Weeks after this year's nationwide Black Friday strike, disgusted Walmart workers and sympathetic activist groups are still organizing against the company.
Protesters demonstrate outside a Walmart store in Chicago November 23, 2012. (REUTERS/John Gress)
Protesters demonstrate outside a Walmart store in Chicago November 23, 2012.

Weeks after this year's nationwide Black Friday strike, disgusted Walmart workers and sympathetic activist groups are still organizing against the company. Now, however, the campaign has extended well beyond America's borders.

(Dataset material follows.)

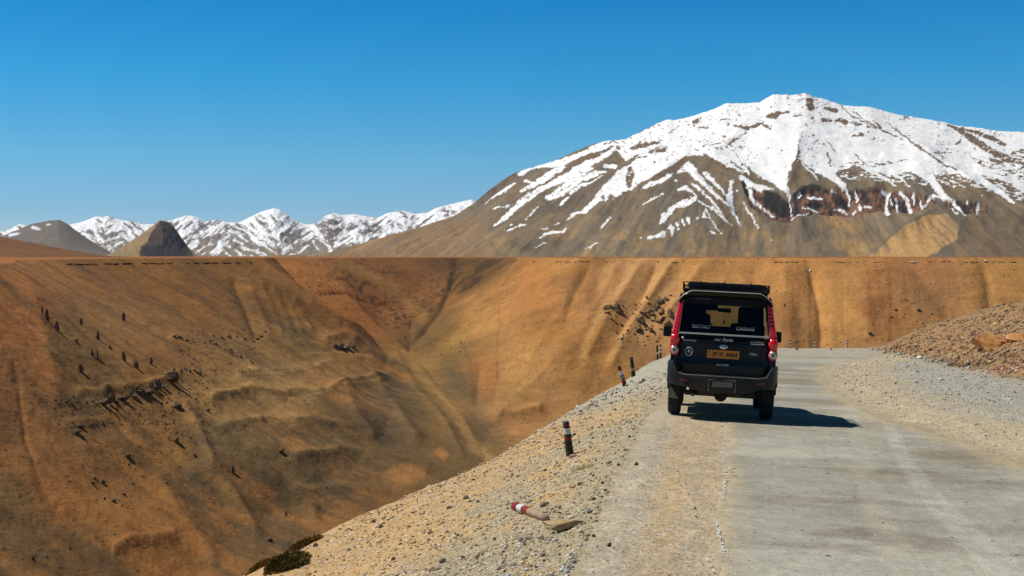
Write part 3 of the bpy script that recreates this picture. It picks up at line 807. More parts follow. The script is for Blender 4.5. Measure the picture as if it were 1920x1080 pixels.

"You don't bring Walmart to the table with just one country's workers stepping up," said Erica Smiley, director of campaigns at Jobs with Justice, a labor organizing group. On Tuesday, her organization participated in an action at New Jersey's Port of Newark, where they attempted to stop a cargo ship from unloading Walmart goods made in Bangladesh.

Officials from the New Jersey police, Homeland Security, and the Metropolitan Transit Authority monitored the protesters and escorted them to a pen far away from the ship itself.

"In terms of trying to stop the ship from being unloaded it didn't go very well," said Smiley with a laugh. However, she said, the protesters were able to "express solidarity and read statements from the Bangladeshi union."

Walmart's manufacturing operations in Bangladesh have become a flashpoint for critics and protesters in recent weeks after 112 Bangladeshi factory workers died in a November 24 fire—the day after Black Friday.

On the night of November 25, Walmart said they were still "trying to determine if the factory has a current relationship with Walmart or one of our suppliers," but The Nation's Josh Eidelson has since obtained photographs and documents which suggest that the mega-retailer did, in fact, have a business arrangement with the factory.

Furthermore, writes Eidelson, Walmart played a major role in "defeating a proposal for retail corporations to pay for safety improvements" to Bangladeshi factories.

"The fact that it's 100 years since the Triangle Shirtwaist Factory and we're still seeing those kinds of fires is completely unnecessary," said Dan Schladerman, director of the United Food and Commercial Workers' Walmart organizing hub, Making Change at Walmart. He said that his organization and the worker group OUR Walmart had already done the "foundational work" to internationalize their campaign before the fire occurred, and that the incident served as a reminder that "people ought to do something."

"I guess in some ways, it hasn't so much changed the campaign as it's made the case for what we've been saying all along," said Smiley.

In fact, both Jobs with Justice and OUR Walmart have been in contact with Bangladeshi factory workers for at least a couple of years. After a similar fire at a Bangladeshi factory in December 2011, Jobs with Justice even brought members of the Bangladesh Workers Solidarity Center on a tour of the United States to protest textile factory conditions.

Now, Making Change at Walmart is actively growing the international component of their activity. On Friday, December 14, Walmart workers in 10 countries held a global day of action to protest the corporation. Making Change at Walmart partnered with UNI, a global union federation, to mobilize workers in the United States, United Kingdom, South Africa, and multiple countries in Latin America. Schladerman also said that workers in South Africa, Argentina and Brazil, among other places, were forming "sister relationships" with employees of U.S.-based stores so that they could exchange information.

"There's got to be a lot of planning and conversations and hard work that's going to be happening in early 2013, but I think a lot of people are excited to see just how fast it's moved this year," said Schladerman.

"Black Friday was just the arm in a much bigger fight," said Smiley.